Time for govt to hike small savings rates
The interest rates on small savings schemes need to be hiked for the second quarter of the current fiscal, beginning since July 1, 2022.
image for illustrative purpose
The interest rates on small savings schemes need to be hiked for the second quarter of the current fiscal, beginning since July 1, 2022. Rates for the small savings schemes for Q2 are set to be announced in end-June. The reason is not far to seek. The sharp increases have been seen in the G-Sec yields of various maturities, to which such rates are linked.
Interest rates on various small savings schemes have not been changed for the last eight quarters since Q1 FY2021. As on date, Public Provident Fund (PPF) fetches 7.1 per cent, which is the highest among various small savings schemes and hence it is the most popular one. National Savings Certificate (NSC) yields 6.8 per cent, whereas the rate on the girl child savings scheme Sukanya Samriddhi Yojana is 7.6 per cent. The interest rate on savings deposits will continue to be 4 per cent per annum. Term deposits of one to five years will fetch an interest rate in the range of 5.5-6.7 per cent, to be paid quarterly, while the interest rate on five-year recurring deposits will earn a higher interest of 5.8 per cent.
An increase in small savings rates could lead to higher flows into such schemes, limiting the need for additional dated market borrowings to absorb any potential overshooting of the Government of India's fiscal deficit, which analysts project at under Rs1 trillion.
This would also lessen the nervousness of the bond market, and help to cap G-sec yields. Based the forthcoming quarter, Icra expects the 10 year G-sec yield to rise to as much as 7.75-8.0 per cent during the upcoming quarter, from the prevailing 7.4 per cent.

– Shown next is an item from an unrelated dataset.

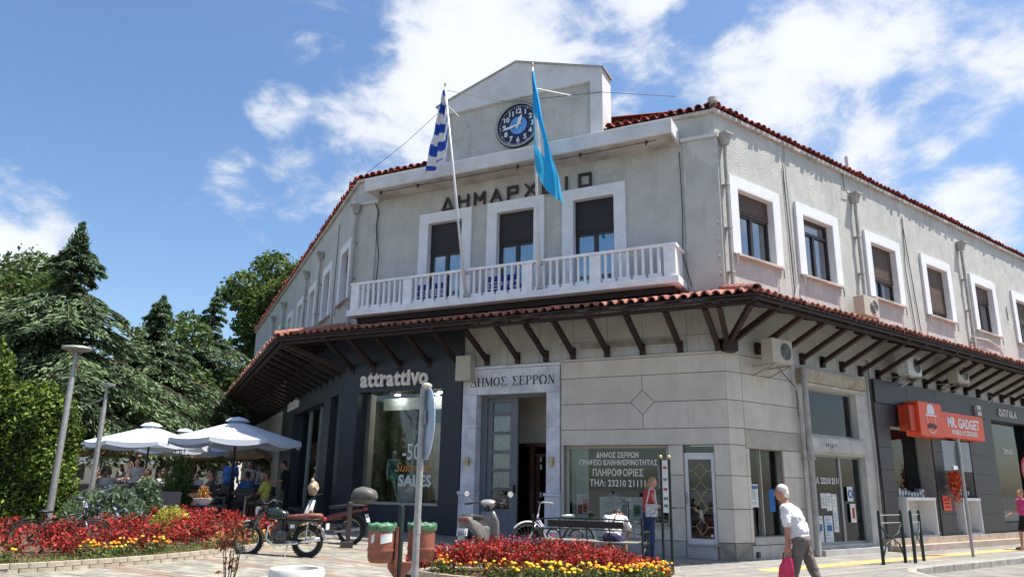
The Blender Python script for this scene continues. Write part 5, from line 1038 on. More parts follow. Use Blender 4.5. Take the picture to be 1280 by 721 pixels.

The government has decided to maintain status quo on interest rates of small savings instrument for the April-June quarter. Interest rates on small saving schemes are reset on a quarterly basis, in line with the movement in benchmark government bonds of similar maturity.
The move to keep interest rates intact is surprising in the wake of a sharp reduction in interest rate that was recommended by Central Board of Trustees of Employees' Provident Fund Organisation (EPFO) in March.
Typically, small savings rates are linked to yields on benchmark government bonds but despite the movement in G-sec yields, the government had not reduced the interest rates over the last two years. However, the scenario has completely changed from May onwards as the RBI has become hawkish while increasing the rates.
The interest rates were revised for the first quarter of 2021-22 (April-March), and reduced sharply by 40-110 basis points, but the decision was later rolled back, with the Finance Minister saying that the "orders issued by oversight shall be withdrawn". The reduction of interest rates and subsequent withdrawal had happened in the run-up to the West Bengal Assembly elections. Prior to that, the interest rates were revised two years ago for the first quarter of 2020-21.